Berbeda dengan sistem Islam, dimana dalam pandangannya bahwa listrik termasuk dalam kepemilikan umum dan juga sebagai kebutuhan dasar yang harus dijamin pemenuhannya oleh negara. Listrik yang digunakan sebagai sebagai bahan bakar masuk dalam kategori ‘api (energi)’ yang merupakan milik umum. Sebagaimana sabda Rasulullah Saw, “Kaum muslim berserikat dalam tiga perkara: padang rumput, air, dan api (energi).” (HR. Abu Dawud). 
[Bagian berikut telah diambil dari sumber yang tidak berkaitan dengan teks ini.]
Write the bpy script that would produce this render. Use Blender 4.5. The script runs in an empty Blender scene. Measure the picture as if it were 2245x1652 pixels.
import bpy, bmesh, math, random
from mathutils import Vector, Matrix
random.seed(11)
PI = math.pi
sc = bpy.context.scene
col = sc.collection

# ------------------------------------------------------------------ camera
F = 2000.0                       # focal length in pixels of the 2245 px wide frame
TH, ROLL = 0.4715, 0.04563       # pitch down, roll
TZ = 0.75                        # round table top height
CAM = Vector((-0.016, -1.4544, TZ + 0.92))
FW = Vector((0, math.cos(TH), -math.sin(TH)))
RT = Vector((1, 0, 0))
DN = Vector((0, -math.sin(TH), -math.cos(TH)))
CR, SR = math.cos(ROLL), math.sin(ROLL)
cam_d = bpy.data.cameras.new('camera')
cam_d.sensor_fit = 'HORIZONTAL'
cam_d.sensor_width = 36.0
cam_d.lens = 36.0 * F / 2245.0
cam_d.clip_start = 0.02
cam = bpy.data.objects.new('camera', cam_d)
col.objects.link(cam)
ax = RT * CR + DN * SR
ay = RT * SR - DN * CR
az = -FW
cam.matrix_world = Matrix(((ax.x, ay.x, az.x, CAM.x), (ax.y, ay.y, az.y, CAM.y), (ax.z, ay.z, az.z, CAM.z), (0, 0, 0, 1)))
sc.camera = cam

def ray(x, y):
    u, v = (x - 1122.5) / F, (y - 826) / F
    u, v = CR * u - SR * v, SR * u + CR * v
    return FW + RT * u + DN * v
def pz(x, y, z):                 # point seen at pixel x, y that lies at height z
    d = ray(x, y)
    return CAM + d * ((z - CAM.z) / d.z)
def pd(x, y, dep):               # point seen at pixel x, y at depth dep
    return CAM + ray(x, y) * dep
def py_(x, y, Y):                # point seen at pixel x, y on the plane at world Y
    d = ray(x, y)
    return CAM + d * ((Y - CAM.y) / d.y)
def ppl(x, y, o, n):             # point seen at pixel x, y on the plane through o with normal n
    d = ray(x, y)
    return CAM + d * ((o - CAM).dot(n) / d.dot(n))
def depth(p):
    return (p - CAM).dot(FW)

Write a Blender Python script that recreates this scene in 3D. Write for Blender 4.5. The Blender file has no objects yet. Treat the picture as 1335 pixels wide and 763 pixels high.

Barang-barang tambang seperti migas, batubara, emas, perak, tembaga, timah, dan lain sebagainya adalah termasuk kepemilikan umum. Imam At-Tirmidzi meriwayatkan hadist dari Abyadh bin Hamal, bahwa ia meminta kepada Rasulullah Saw untuk diperbolehkan mengelola tambang garam. Lalu Rasulullah Saw memberikannya. Setelah ia pergi, ada seorang laki-laki bertanya: “Wahai Rasulullah, tahukah engkau, apa yang engkau berikan kepadanya? Sesungguhnya engkau telah memberikan sesuatu bagaikan air mengalir.” Rasulullah Saw kemudian bersabda: “Tariklah tambang tersebut darinya”. 

Tindakan Rasul Saw yang membatalkan pengelolaan tambang yang sangat besar (bagaikan air yang mengalir) menunjukkan bahwa barang tambang yang jumlahnya sangat besar tidak boleh dimiliki oleh pribadi, karena tambang tersebut milik umum. Sehingga bisa kita lihat bahwa solusi konversi kompor gas ke kompor listrik adalah solusi yang pragmatis. Solusi tambal sulam yang selalu dilontarkan pemerintah untuk mengatasi sebuah permasalahan, tetapi justru selalu menimbulkan permasalahan baru. Tidak melihat sebuah persoalan yang menimpa negeri ini sejatinya adalah dikarenakan penerapan sistem buatan manusia, dimana sistem tersebut sarat dengan kepentingan dan hawa nafsu segelintir orang yang sedang berkuasa. Wallahu a’lam bishshowab.